Kadang-kadang, dari jendela sebuah ruangan aku melamun pada deretan sepeda motor yang salah satunya adalah milikku. Udara di ruang itu terasa asing saat aku mulai membayangkan diriku mencapai tempat parkir (kenyataanya aku masih di dalam ruangan). Aku membayangkan sedang berjalan keluar ruangan, mengangguk pamit pada penjaga perpustakaan, meraih motor di parkiran, menyalakannya, lalu melesat sembari merenungkan betapa ratusan pengendara motor lain melewatiku begitu saja setiap harinya. Aku dengan kesadaran yang aneh merasakan tubuh yang sedang menghadap jendela adalah tubuh yang saat ini sedang duduk di kendaraan, terguncang-guncang di jalan. Satu menit kemudian aku telah benar-benar berada di atas motor, melasat melaui jalan-jalan paving block. Berpapasan dengan pengendara-pengendara motor lain. Apa yang membedakan antara diriku pada satu menit sebelumnya adalah perasaan yang melingkupku. Hanya pikiranlah yang merasakan banyak hal secara khas saat ia dikatikan dengan waktu yang sedang terjadi tatkala tubuh mengalami pengalaman yang nyata. Perbedaan itu seperti pikiran tubuh basah kuyup dan kenyataan bahwa tubuh benar-benar basah kuyup; pikiran (angan-angan) tubuh sedang menikmati sesuatu dan kenyataan bahwa ia sedang benar-benar menikmati itu. Hanya saja, satu hal yang membuatku merasa ngeri adalah betapa seringnya rasa takut, khawatir, malu, memenuhiku tanpa mempedulikan apakah ia hanya berupa pikiran atau sunggu terjadi.
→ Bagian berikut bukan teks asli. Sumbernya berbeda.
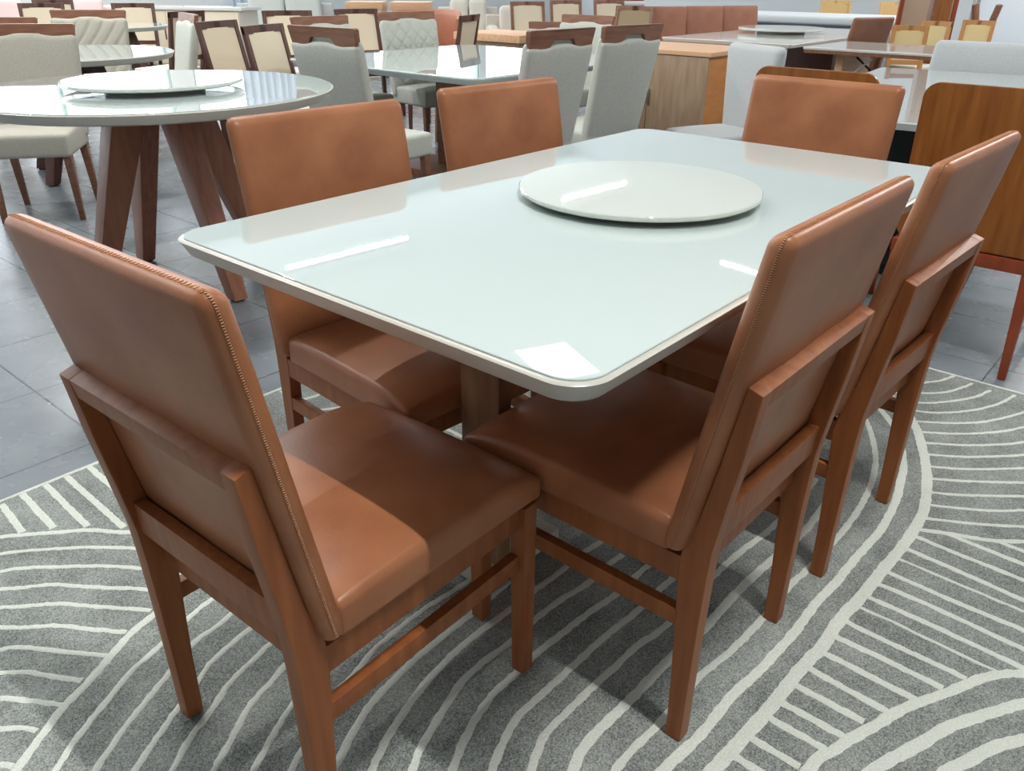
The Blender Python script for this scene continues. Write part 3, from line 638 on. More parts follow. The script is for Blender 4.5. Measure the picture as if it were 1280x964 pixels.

Menerima kenyataan bahwa mayoritas manusia (aku termasuk didalamya) adalah pribadi yang ‘biasa-biasa’ saja, menurutku adalah penemuan paling penting saat aku masuk usia 20-an. Karena saat diri mau lebih sering berbaik-baik pada dirinya sendiri, tidak berkutat pada rasa khawatir, tidak ‘gupuh’ mengejar resolusi yang setiap awal tahun selalu diperbaharui hanya untuk disesali pada akhir Desember, ia akan mulai memahami bahwa peran kecilnya di kehidupan ini patut dinilai tinggi, dan bahwa 100 orang saja dalam daftar Michael H. Hart sudah cukup.